Là est le point important. Puisque l’échange du Père et du Fils est un échange d’amour, il ne peut aboutir qu’au don de la vie ; l’Esprit est, en personne, la vie divine. L’émission du souffle est le don de la vie dans l’abandon. Jésus nous donne la vie éternelle en s’abandonnant.
À notre échelle, cela veut dire aussi qu’on ne peut prétendre vivre l’amour à deux, sans s’ouvrir à la vie. Aimer, c’est vouloir vivre, c’est choisir la vie en la donnant. Il y a identité pratique entre l’amour et la vie. L’amour est la vie qui se donne. Aimer, c’est choisir la vie, choisir de donner la vie.
À l’échelle divine, cela montre que le face à face du Père et du Fils est le tout contraire d’une fusion. Un amour fusionnel n’est pas un amour, il est une perte de soi stérile ; l’amour est l’abandon de soi qui engendre la vie. L’amour divin ne peut être fusionnel puisque son dernier mot est l’abandon entier, c’est-à-dire le désir de laisser à la disposition de l’autre le plus profond de notre être. Voilà l’authentique désir de ne faire qu’un avec l’être aimé : laisser à la disposition de l’autre ce qui nous fait vivre.

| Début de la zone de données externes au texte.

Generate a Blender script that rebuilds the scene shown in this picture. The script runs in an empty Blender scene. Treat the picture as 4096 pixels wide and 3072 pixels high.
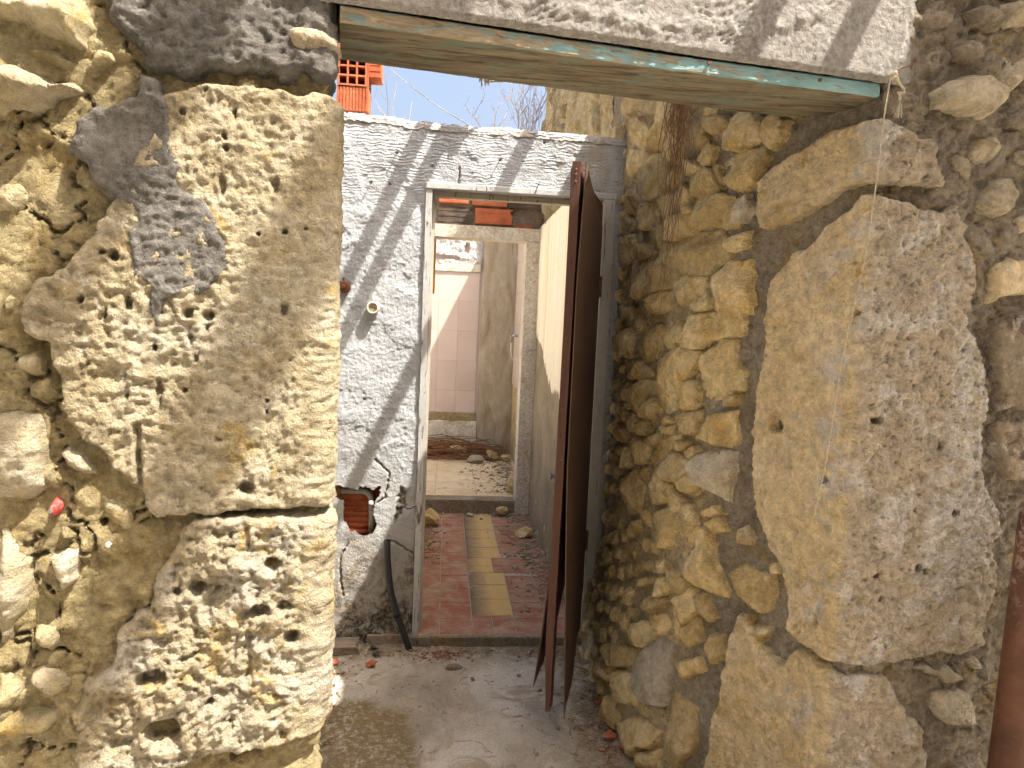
import bpy, math, random
import numpy as np
from mathutils import Matrix, Vector

# ------------------------------------------------------------------ camera, sky, sun, exposure
SC = bpy.context.scene
COL = SC.collection
R_ = math.radians

def cam_axes(yaw, pitch, roll):
    cy, sy, cp, sp = math.cos(yaw), math.sin(yaw), math.cos(pitch), math.sin(pitch)
    f = Vector((sy * cp, cy * cp, -sp)); r0 = Vector((cy, -sy, 0)); u0 = r0.cross(f)
    c, s = math.cos(roll), math.sin(roll)
    return c * r0 + s * u0, -s * r0 + c * u0, f
_r, _u, _f = cam_axes(R_(5.6), R_(5.0), R_(2.5))
camd = bpy.data.cameras.new('camera')
camd.sensor_width = 36.0; camd.lens = 24.41; camd.clip_start = 0.05; camd.clip_end = 2000
cam = bpy.data.objects.new('camera', camd); COL.objects.link(cam)
m = Matrix.Identity(4)
for i in range(3):
    m[i][0], m[i][1], m[i][2] = _r[i], _u[i], -_f[i]
m[2][3] = 1.442
cam.matrix_world = m
SC.camera = cam

SUN = Vector((0.46, -0.295, 1.0)).normalized()          # direction towards the sun
elev = math.asin(SUN.z); azim = math.atan2(SUN.x, SUN.y)
world = bpy.data.worlds.new('World'); SC.world = world; world.use_nodes = True
wn = world.node_tree.nodes; wl = world.node_tree.links; wn.clear()
sky = wn.new('ShaderNodeTexSky'); sky.sky_type = 'NISHITA'; sky.sun_disc = False
sky.sun_elevation = elev; sky.sun_rotation = azim
sky.air_density = 1.0; sky.dust_density = 9.0; sky.ozone_density = 0.3; sky.altitude = 20
bg = wn.new('ShaderNodeBackground'); bg.inputs[1].default_value = SKY_STRENGTH = 0.105
wo = wn.new('ShaderNodeOutputWorld')
wl.new(sky.outputs[0], bg.inputs[0]); wl.new(bg.outputs[0], wo.inputs[0])
sund = bpy.data.lights.new('sun', 'SUN'); sund.energy = 4.1; sund.angle = R_(0.55); sund.color = (1.0, 0.93, 0.82)
suno = bpy.data.objects.new('sun', sund); COL.objects.link(suno)
suno.rotation_euler = SUN.to_track_quat('Z', 'Y').to_euler()
suno.location = (3, -4, 8)
SC.view_settings.view_transform = 'Standard'; SC.view_settings.look = 'None'
SC.view_settings.gamma = 1.0; SC.view_settings.exposure = 1.88
SC.view_settings.use_curve_mapping = False
SC.cycles.use_denoising = True
SC.cycles.max_bounces = 4; SC.cycles.diffuse_bounces = 3; SC.cycles.glossy_bounces = 2
SC.cycles.use_adaptive_sampling = True; SC.cycles.adaptive_threshold = 0.03
SC.cycles.caustics_reflective = False; SC.cycles.caustics_refractive = False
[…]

Les phrases pour le dire sont un peu compliquées, mais au terme de notre parcours, il nous faut bien reconnaître que le fond de la vie divine est d’une telle simplicité qu’il n’y a rien à en savoir, sinon l’appel à donner sa vie entièrement.
Dieu est immense. Il est tout l’Être et Il est tout être. Il est la vie de tout ce qui vit. Il est pureté, Il est lumière, Il est vérité. Et tout ce qu’on peut en dire, c’est que Dieu EST, Dieu seul EST. Il n’y a de réalité que l’Être de Dieu. Rien n’existe hormis l’amour. C’est parce que c’est si simple, si profond, si immense, que le mystère de Dieu nous échappe. La seule attitude qui convienne est le silence de la contemplation et de l’adoration.
Aussi, frères et sœurs, choisissons pour chaque jour de cette semaine d’entrer plus profondément dans la vie divine qui est le fond des échanges entre les trois Personnes, c’est-à-dire, choisissons de nous laisser attirer personnellement dans le silence de Dieu, dans son repos et sa générosité, pour apprendre de lui le don de soi désintéressé, simple et tranquille. Accueillons de lui de nous laisser transformer en lui, de devenir enfin ce que nous recevons maintenant, dans son eucharistie.